Eduardo Baumann era un grande. Un grande de tamaño, un grande de corazón y un profesional enorme. En este mundo cotidiano donde reina la hipocresía, el doble discurso y la falsedad, Eduardo era una garantía de que nada de eso podía ocurrir porque estaba dispuesto a defender lo que pensaba cueste lo cueste.
Por este motivo, tengo que reconocer que -afortunadamente- trabajé junto a un gigante, capaz de superar el cansancio, el sueño y la fatiga para, en pocos minutos, regalarnos una semblanza de la ciudad, de la actividad cultural en cualquiera de sus formas o reflexionar sobre la vida, en unos instantes que se tornaban inolvidables.

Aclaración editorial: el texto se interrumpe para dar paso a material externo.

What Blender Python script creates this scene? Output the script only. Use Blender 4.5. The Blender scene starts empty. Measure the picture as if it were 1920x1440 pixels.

Tenía Eduardo, también, una gran capacidad que siempre le envidié: una enorme repentización para el adjetivo. No es fácil. No siempre cualquier adjetivo cabe en cualquier persona o circunstancias. Pero él lo lograba sin esforzarse y haciendo gala de su capacidad de decir bien.
Otra más. Siempre hacía un lugar para hacerle sentir a la persona que tenía a su lado, como si estuviese hablando con un viejo amigo que logró reencontrar luego de añares. Aunque hubiesen sido presentados hace minutos. Y era capaz de arrancarle una sonrisa a cualquiera, hasta a su peor enemigo, porque si algo lo distinguió fue su finísimo sentido del humor.
Imposible no reír con él. Era como un chico todavía en un aula en el secundario, buscando el momento para hacer reír al compañero, buscando tentar el profesor/locutor o pensando en el chiste más efectivo. Por momentos era una criatura, el eterno alumno del secundario que buscaba anticipar el recreo, el que nos hacía saber que aún en la mayor solemnidad cabía un intersticio de frescura.
Pero ese enorme corazón de niño que animaba a Eduardo, falló. El músculo vital no nos hizo ninguna gracia en su partida y dejó (nos dejó) un vacío inmenso. La familia y los amigos -no creo que exista otra categoría para él, salvo los de la vereda de enfrente- sintieron la agonía del repentino adiós. Eduardo se fue dejando un enseñanza, una escuela, una forma de vida y un modo de relación. Dejó un espacio de silencio en la radio, dejó una silla vacía en su casa, dejó un chiste sin hacer y cientos de cafés esperándolo en los bares de su querida Santa Fe. Pero para siempre nos quedan sus palabras, sus reflexiones, la pintura de su entorno, sus lentes en el estuche con ojos de rana, la colita que le sujetaba el pelo y la valija que lo acompañaba, repleta de apuntes, de anotaciones marginales y magistrales, junto con su voz que saludaba: “Sensacional, Miguelito, sensacional”.
Chau grandote, te voy a extrañar muchísimo.